Even though it is small, it has a secure sign-on process,
error-detection and retry logic, and time-out logic
to cope with interrupted meter-reading attempts and the like.
The particular code here provides access to:
A coherent copy of the meter's data registers (reading and
writing are synchronized with the meter's data handling
so that the data is coherent whenever read or written).
The coherent copy of the registers start at address 0 in the XDATA.
this version of FLAG reads and writes anywhere in XDATA, IDATA or SFRs,
including CE registers. The XDATA RAM, CE RAM and XDATA-mapped
IO registers are at their documented addresses.
SFRs are mapped to 0x8000 by the flag interface. IDATA is mapped
to 0x8100 by the flag interface (see the code).
A few custom commands are implemented (e.g. calibration, and update
the registers), just to show how.
The code does not provide some standard FLAG features:
1. Register addresses are absolute, not indirect. We wanted to provide
access to everything. Indirection insulates the HHU code for a meter
model from firmware changes of the meter, and is recommended. Adding an
indirection table should be easy.
2. Meter data is read and written only as hexadecimal. The FLAG interface
converts it to binary on the fly, but only writes it into the meter
after the checksum is verified.
3. The sign-on password is in clear text; In FLAG, each meter vendor is
supposed to provide an encrypted password to sign on. We can't
select your encryption algorithm.
4. There's no partial access levels. Meters usually have signed off
(no access), reader access (reads registerrs, and possibly can set the clock),
and calibration access (read and write everything). The
password usually determines the access level.

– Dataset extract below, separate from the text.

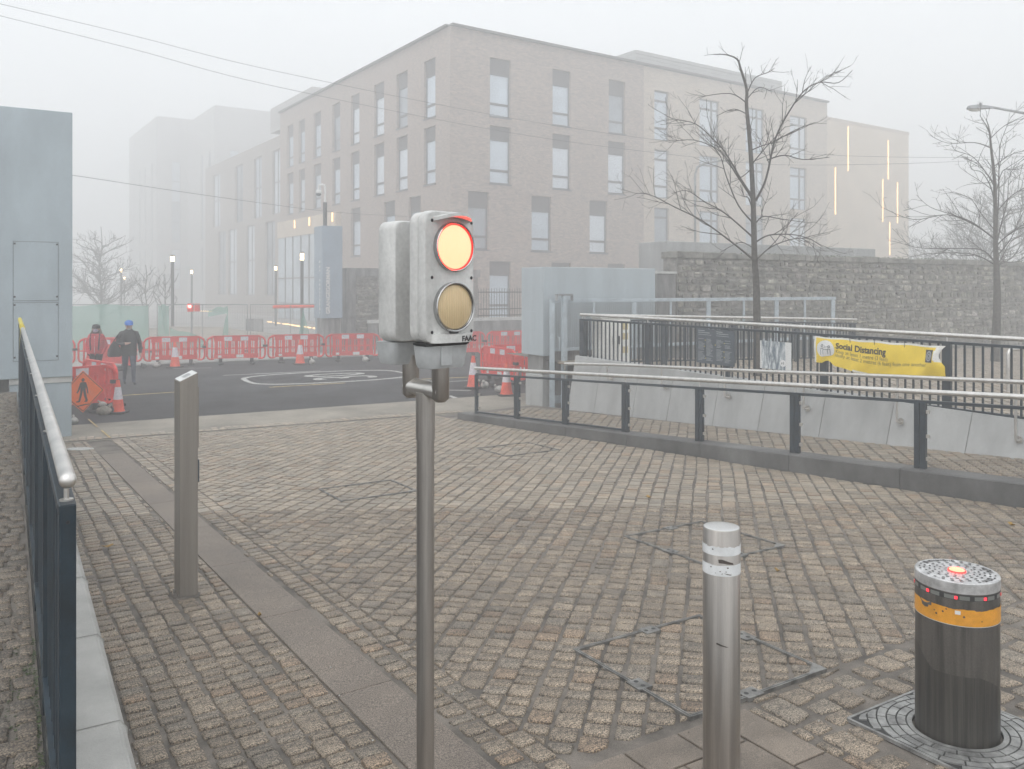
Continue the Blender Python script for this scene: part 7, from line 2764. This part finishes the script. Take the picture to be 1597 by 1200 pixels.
mb = MB(); mb.sphere((0, -.048, 1.535 * k), .056, 7, (1.0, .8, .6)); mb.build('beard', M['grey_hair'], man, smooth=True)
mb = MB()
mb.lathe((0, 0, 0), [(.205, .80), (.21, .9), (.205, 1.1), (.222, 1.25), (.21, 1.40), (.12, 1.485), (.085, 1.53)], 26)
rj = random.Random(3)
mb.v = [(x * (1 + .05 * sin(z * 38 + x * 9) * (1 if z < 1.3 else .3)), y * .74 * (1 + .05 * sin(z * 31 + y * 8 + x * 5)), z) for (x, y, z) in mb.v]
mb.build('jacket', M['jacket_black'], man, smooth=True)
# bag on his arm
Mrot = Matrix.Rotation(R(32), 4, 'Z')
bgp = Mrot @ Vector((-.36, -.02, 0))
bg_o = thing('shoulder_bag', "black bag hanging at the walking man's side", 'bag', (mp0.x + bgp.x, mp0.y + bgp.y, mp0.z + .78), R(32))
mb = MB()
rings = []
for (z, w, d) in ((0, .15, .08), (.05, .18, .11), (.2, .165, .12), (.34, .09, .08), (.42, .04, .04)):
    rings.append([(w * cos(a) * 1.0, d * sin(a), z) for a in [2 * pi * q / 16 for q in range(16)]])
vs = [p for q in rings for p in q]
fs = []
for q in range(4):
    for i in range(16): fs.append((q * 16 + i, q * 16 + (i + 1) % 16, q * 16 + 16 + (i + 1) % 16, q * 16 + 16 + i))
fs += [tuple(range(15, -1, -1)), tuple(64 + i for i in range(16))]
mb.add(vs, fs); mb.build('bag_body', M['black_cloth'], bg_o, smooth=True)
mb = MB(); mb.tube([(-.03, 0, .40), (.06, .02, .56), (.14, .03, .66), (.17, .0, .60), (.08, -.05, .45)], .014, 6); mb.build('strap', M['black_cloth'], bg_o, smooth=True)

# woman with red jacket
wp = rpt(150, 600, .006)
wom = thing('person', 'woman in red puffer jacket, black cap and patterned mask behind a barrier', 'person', wp, R(12))
pose = {'elbL': (.27, .03, 1.14), 'wriL': (.20, -.10, .93), 'palmL': (.16, -.14, .87), 'elbR': (-.28, .03, 1.14), 'wriR': (-.19, -.11, .93), 'palmR': (-.14, -.14, .87),
        'kneeL': (.08, -.10, .50), 'shinL': (.08, -.06, .31), 'ankleL': (.08, -.03, .1), 'heelL': (.08, 0, .05), 'toeL': (.085, -.19, .035)}
J2, E2 = person_joints(1.62, pose, sh=.17, bulk=1.12)
def wom_assign(c):
    z = c.z
    if z < .08: return 2
    if z < .84: return 1 if abs(c.x) < .3 else 0
    if z > 1.38: return 0
    return 3
skin_body('body', J2, E2, 'pelvis', wom, [M['skin'], M['black_cloth'], M['shoe'], M['puffer']], wom_assign)
k = 1.62 / 1.75
face_bits(wom, k)
mb = MB()
z = .86
prof = []
while z < 1.36:
    f = (z - .86) / .5
    base = .205 + .02 * sin(f * pi) - .055 * max(0, f - .75) * 3
    prof += [(base - .014, z), (base + .008, z + .016), (base + .012, z + .032), (base + .008, z + .046)]
    z += .06
prof += [(.10, 1.40), (.085, 1.43)]
mb.lathe((0, 0, 0), prof, 24)
mb.v = [(x, y * .78, z) for (x, y, z) in mb.v]
mb.build('puffer_jacket', M['puffer'], wom, smooth=True)
mb = MB(); mb.beam((0, -.178, .88), (0, -.168, 1.34), .012, .008); mb.build('zip', M['reflect'], wom)
mb = MB()
for s in (-1, 1): mb.tube([(s * .10, -.165, .95), (s * .115, -.172, 1.2), (s * .11, -.10, 1.38), (s * .10, .05, 1.40)], .017, 6)
mb.build('bag_strap', M['black_cloth'], wom, smooth=True)
mb = MB(); mb.lathe((0, .0, 1.545), [(.103, -.005), (.106, .04), (.095, .08), (.05, .108), (.001, .115)], 18)
mb.add([(cos(a) * .10 * w, sin(a) * .10 * w, 1.56 - (.012 if w > 1 else 0)) for w in (1.0, 1.55) for a in [-pi / 2 - .9 + 1.8 * i / 8 for i in range(9)]], [(i, i + 1, i + 10, i + 9) for i in range(8)] + [(i + 9, i + 10, i + 1, i) for i in range(8)])
mb.build('cap', M['black_cloth'], wom, smooth=True, auto=50)
mb = MB(); mb.sphere((0, -.052, 1.485), .072, 8, (1.0, .78, .85)); mb.build('face_mask', M['mask'], wom, smooth=True)
mb = MB()
for s in (-1, 1):
    mb.tube([(s * .08, .045, 1.53), (s * .10, .03, 1.45), (s * .125, -.03, 1.37), (s * .12, -.09, 1.29)], [.03, .036, .042, .015], 8)
mb.sphere((0, .055, 1.50), .088, 7, (1.0, .6, 1.3))
mb.build('hair', M['hair'], wom, smooth=True)
mb = MB(); mb.lathe((0, 0, 1.39), [(.09, 0), (.095, .03), (.085, .06), (.07, .07)], 16); mb.build('scarf', M['black_cloth'], wom, smooth=True)

# ------------------------------------------------------------------ fog
hz = MB(); hz.box((0, 135, 14.7), (690, 400, 33.4))
hm = bpy.data.materials.new('haze')
hm.use_nodes = True
hn, hl = hm.node_tree.nodes, hm.node_tree.links
hn.clear()
pv = hn.new('ShaderNodeVolumePrincipled')
pv.inputs['Color'].default_value = (.975, .978, .982, 1)
pv.inputs['Density'].default_value = HAZE_DENSITY
pv.inputs['Anisotropy'].default_value = 0.25
ho_ = hn.new('ShaderNodeOutputMaterial')
hl.new(pv.outputs[0], ho_.inputs['Volume'])
hob = hz.build('haze', hm)
tag(hob, 'grey winter fog lying over the whole place', 'haze', None, 'stuff')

5. BAUD rate change logic is not present, although comments
mark the spots we think it should go. We can't integrate with your HHU.

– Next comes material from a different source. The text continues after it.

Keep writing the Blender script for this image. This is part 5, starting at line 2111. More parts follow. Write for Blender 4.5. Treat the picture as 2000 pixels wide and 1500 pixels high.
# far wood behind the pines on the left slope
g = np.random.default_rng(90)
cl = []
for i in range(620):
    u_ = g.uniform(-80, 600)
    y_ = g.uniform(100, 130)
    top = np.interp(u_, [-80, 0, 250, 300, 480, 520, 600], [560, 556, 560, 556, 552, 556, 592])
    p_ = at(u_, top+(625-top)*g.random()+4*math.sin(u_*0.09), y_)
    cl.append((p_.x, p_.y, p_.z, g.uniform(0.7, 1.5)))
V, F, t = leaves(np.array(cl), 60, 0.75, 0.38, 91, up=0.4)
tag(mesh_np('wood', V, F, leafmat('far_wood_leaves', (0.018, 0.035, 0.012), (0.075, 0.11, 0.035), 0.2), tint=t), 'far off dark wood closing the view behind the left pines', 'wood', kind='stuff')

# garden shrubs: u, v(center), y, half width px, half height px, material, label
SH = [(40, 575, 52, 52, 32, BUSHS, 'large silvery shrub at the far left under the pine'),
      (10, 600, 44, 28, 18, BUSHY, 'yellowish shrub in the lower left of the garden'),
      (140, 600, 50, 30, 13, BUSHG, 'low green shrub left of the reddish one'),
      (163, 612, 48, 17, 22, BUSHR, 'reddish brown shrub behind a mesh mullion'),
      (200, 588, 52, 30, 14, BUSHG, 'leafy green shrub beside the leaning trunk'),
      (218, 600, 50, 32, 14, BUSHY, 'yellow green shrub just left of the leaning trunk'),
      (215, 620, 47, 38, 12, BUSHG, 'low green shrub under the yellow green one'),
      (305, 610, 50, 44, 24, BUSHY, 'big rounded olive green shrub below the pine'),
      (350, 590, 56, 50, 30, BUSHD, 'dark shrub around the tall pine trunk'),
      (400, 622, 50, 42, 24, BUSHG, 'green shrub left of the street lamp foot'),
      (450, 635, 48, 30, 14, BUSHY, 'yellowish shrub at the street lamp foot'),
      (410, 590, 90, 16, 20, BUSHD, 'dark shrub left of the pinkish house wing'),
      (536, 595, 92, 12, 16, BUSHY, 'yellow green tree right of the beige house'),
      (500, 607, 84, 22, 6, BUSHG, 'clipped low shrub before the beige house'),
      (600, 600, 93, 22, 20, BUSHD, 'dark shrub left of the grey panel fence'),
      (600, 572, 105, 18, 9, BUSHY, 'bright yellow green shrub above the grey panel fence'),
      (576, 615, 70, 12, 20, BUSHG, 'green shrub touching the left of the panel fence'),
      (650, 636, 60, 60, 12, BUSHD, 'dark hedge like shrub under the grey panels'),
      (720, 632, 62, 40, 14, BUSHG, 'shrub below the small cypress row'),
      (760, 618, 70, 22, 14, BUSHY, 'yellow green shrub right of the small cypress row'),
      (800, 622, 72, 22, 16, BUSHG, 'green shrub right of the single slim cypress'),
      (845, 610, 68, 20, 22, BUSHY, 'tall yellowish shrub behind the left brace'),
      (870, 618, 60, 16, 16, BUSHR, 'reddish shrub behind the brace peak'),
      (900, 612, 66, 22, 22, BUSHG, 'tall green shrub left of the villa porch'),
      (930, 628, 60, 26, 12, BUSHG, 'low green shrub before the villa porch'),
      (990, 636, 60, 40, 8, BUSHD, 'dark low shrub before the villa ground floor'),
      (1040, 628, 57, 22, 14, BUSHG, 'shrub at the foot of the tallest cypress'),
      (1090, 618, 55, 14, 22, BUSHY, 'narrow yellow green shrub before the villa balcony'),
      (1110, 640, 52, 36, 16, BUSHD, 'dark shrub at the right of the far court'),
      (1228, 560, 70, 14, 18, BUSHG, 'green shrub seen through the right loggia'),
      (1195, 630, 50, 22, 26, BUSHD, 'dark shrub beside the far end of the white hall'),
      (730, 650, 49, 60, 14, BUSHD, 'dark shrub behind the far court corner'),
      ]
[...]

6. The multiple-block read is not supported, because in our reading
of the spec, it appears to lack reliable retry logic.
7. The meter addressing logic (needed for apartment meters) is primitive
to nonexistent, because it would interfere with demonstration of a meter
(our goal). It should be easy to add by changing the sign-on message templates,
and comparing the address in the sign-on. The meter's address would be
assigned during your factory's calibration procedure.
The difference between the code for UART0 and UART1 are basically
whether the .c file includes ser0.h, or ser1.h. Other than that,
both files are identical. We tried to make flag0.c and flag1.c
include a third file, flag.c containing the identical shared logic,
but the Keil compiler loses track of the file name, and then code
can't be debugged in source code. We elected to make it less
elegant, and debuggable.
Some versions of the source may include an unsupported graphic user
interface in Microsoft Visual C that communicates with this version of FLAG.